Updated

This is a rush transcript from "Your World," October 17, 2012. This copy may not be in its final form and may be updated.

NEIL CAVUTO, HOST OF "YOUR WORLD": All right, a court hearing expected any moment now for the 21-year-old suspect accused of plotting to blow up the New York Federal Reserve Bank with a 1,000-pound bomb. Authorities are labeling it a suicide mission.

The suspect in a video statement saying -- and I'm quoting here -- "We will not stop until we attain victory of martyrdom."

Former New York City Mayor Rudy Giuliani on the phone with us right now.

Mayor, so much we don't know. This much we do, Lower Manhattan again. What do you think?

RUDOLPH GIULIANI (R), FORMER NEW YORK CITY MAYOR: Well, I think this is a real wake up call to us that we cannot be complacent, as Commissioner Kelly pointed out in his press statement.
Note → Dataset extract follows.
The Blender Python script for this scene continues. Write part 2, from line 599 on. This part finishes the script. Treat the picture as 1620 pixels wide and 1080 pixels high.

He pointed out that there have been up to 15 plots since September 11 to attack targets in New York City, whether it is the Federal Reserve now, the Brooklyn Bridge, the New York Stock Exchange, Citicorp Center.

This one is a really serious one. This guy was down there with the bomb ready to set it off. And he had a plan B, which was, if the bomb didn't work, he was going to do a suicide attack and try to kill as many people, hopefully some women and children as well. And the only reason it didn't work is because he happened to run into an FBI operative working who was working undercover as an Al Qaeda representative. So, when he went to the Al Qaeda representative, it turned out to be an undercover FBI agent. So the FBI and the joint terrorism task force that included the NYPD were on top of it.

But had he gone to someone other than an undercover operative, we might have seen a horrible attack today, with many innocent people killed. What it underscores is Al Qaeda is not dead. Al Qaeda is not gone.

Killing bin Laden, yes, it was an important act, but it hasn't made the world safe from Islamic extremist terrorism. In fact, if anything, it seems to me in the last couple of months things have gotten a lot more dangerous, when you combine what happened in Libya, when you combine what is happening in Afghanistan, with our people being killed in Afghanistan, getting killed there by Afghanis. I think things have gotten more dangerous.

CAVUTO: Do you think that there was and always is to terrorists or terrorist wannabes, Usama bin Laden wannabes, that even though he is dead, there is this bubbling hornet's nest of hundreds if not thousands of bin Laden wannabes who want to either avenge his murder or finish his work, and New York, Lower Manhattan in particular, with all the money and with all the status and with all the very personification of capitalism that it engenders, will always be that target?

GIULIANI: Yes, unfortunately. I wish I could say something else, but I think Mayor Bloomberg and Commissioner Kelly will tell you the same thing.

New York City is unfortunately prime target A-number one. It doesn't mean it is the only target. It would be a real mistake to think that, because Washington, D.C., Chicago, Los Angeles, these all could be targets. Plus, we are targets overseas. Look what happened to our Libyan ambassador and three other people.

American interests are under siege by Islamic extremist terrorists. And it's -- yes, it a -- in this particular case, it looks like one person, but this guy had, according to the press release I read, connections with an Al Qaeda operative. He thought he was dealing with an Al Qaeda operative. Luckily, he was dealing with an FBI undercover person, an FBI informant or undercover person.

And it is not as disconnected as it seems. It all comes out of one big movement called jihadism, called Islamic extremist terrorism. That is exactly what Major Hasan was doing a few years ago, although, unfortunately, the administration we have in Washington described it as workplace violence.

CAVUTO: Mayor, thank you very, very much.

In this particular suspect's case, he shouted those jihadist views on the Internet for all to see, and the FBI to note.

Mayor, thank you very, very much. We will keep monitoring this.